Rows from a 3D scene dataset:
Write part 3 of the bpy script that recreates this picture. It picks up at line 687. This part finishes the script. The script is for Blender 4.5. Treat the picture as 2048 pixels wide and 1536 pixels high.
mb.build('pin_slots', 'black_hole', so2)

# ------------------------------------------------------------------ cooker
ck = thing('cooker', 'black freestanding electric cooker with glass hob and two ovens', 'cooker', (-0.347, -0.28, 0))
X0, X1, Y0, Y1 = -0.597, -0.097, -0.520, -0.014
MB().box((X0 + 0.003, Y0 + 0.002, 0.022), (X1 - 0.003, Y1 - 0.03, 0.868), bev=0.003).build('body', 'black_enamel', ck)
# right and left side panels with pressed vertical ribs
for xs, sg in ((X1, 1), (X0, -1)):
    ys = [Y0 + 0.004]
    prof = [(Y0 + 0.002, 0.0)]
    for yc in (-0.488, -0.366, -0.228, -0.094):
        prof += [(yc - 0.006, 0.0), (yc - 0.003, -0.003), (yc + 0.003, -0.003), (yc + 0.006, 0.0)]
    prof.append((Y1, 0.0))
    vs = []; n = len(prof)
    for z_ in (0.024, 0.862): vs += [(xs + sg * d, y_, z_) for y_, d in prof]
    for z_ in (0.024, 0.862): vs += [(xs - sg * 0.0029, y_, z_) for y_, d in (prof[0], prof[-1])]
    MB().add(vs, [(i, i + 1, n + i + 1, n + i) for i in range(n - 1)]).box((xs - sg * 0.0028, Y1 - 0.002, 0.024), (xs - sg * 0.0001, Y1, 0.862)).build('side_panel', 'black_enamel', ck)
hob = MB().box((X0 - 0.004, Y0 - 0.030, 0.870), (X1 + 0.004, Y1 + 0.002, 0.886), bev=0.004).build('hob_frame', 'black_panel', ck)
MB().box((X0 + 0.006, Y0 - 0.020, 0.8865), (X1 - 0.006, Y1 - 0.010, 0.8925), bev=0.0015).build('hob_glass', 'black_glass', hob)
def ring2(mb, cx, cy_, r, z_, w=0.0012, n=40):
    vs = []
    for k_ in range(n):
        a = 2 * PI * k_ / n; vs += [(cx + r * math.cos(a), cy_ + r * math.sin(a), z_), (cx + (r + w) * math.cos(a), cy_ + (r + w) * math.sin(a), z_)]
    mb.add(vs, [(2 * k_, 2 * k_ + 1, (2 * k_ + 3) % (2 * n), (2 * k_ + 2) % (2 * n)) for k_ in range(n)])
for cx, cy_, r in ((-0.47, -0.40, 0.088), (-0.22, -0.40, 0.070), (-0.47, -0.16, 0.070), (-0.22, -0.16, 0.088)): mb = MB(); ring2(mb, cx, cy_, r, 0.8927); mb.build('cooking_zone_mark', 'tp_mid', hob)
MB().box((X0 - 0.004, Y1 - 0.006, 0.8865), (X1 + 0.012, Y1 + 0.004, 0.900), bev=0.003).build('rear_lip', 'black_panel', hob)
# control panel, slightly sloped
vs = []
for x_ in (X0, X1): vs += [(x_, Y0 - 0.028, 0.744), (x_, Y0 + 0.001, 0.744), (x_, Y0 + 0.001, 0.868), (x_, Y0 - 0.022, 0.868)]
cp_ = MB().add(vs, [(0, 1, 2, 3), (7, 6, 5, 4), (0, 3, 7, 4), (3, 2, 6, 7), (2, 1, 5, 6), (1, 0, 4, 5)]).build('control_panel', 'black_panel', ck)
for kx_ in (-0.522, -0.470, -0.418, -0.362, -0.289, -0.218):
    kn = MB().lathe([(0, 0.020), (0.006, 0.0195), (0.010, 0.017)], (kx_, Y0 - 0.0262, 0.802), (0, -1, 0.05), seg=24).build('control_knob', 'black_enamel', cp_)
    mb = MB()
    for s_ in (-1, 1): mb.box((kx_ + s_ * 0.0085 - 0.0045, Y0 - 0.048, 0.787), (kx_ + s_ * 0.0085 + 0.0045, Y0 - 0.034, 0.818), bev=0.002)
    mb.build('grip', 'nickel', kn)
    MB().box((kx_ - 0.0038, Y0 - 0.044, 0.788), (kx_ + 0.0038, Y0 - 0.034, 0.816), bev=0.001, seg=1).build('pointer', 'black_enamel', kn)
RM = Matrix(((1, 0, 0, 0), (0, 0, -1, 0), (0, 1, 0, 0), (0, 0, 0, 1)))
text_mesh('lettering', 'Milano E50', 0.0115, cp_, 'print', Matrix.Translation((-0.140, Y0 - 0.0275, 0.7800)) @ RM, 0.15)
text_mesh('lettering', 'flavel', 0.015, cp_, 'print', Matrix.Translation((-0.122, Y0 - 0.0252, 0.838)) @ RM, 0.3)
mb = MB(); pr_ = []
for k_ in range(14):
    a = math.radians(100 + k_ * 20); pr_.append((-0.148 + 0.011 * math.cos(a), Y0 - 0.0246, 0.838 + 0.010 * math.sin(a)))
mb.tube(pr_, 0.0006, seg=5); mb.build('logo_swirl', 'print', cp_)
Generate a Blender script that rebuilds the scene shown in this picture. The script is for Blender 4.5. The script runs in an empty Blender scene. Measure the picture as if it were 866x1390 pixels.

Directive:
Begin with the first line of the listing and copy exactly through the line that contains "mb.build('pin_slots', 'black_hole', so2)", please, keeping both ends and leaving out everything after.

Solution to this exercise:
Write part 3 of the bpy script that recreates this picture. It picks up at line 687. This part finishes the script. The script is for Blender 4.5. Treat the picture as 2048 pixels wide and 1536 pixels high.
mb.build('pin_slots', 'black_hole', so2)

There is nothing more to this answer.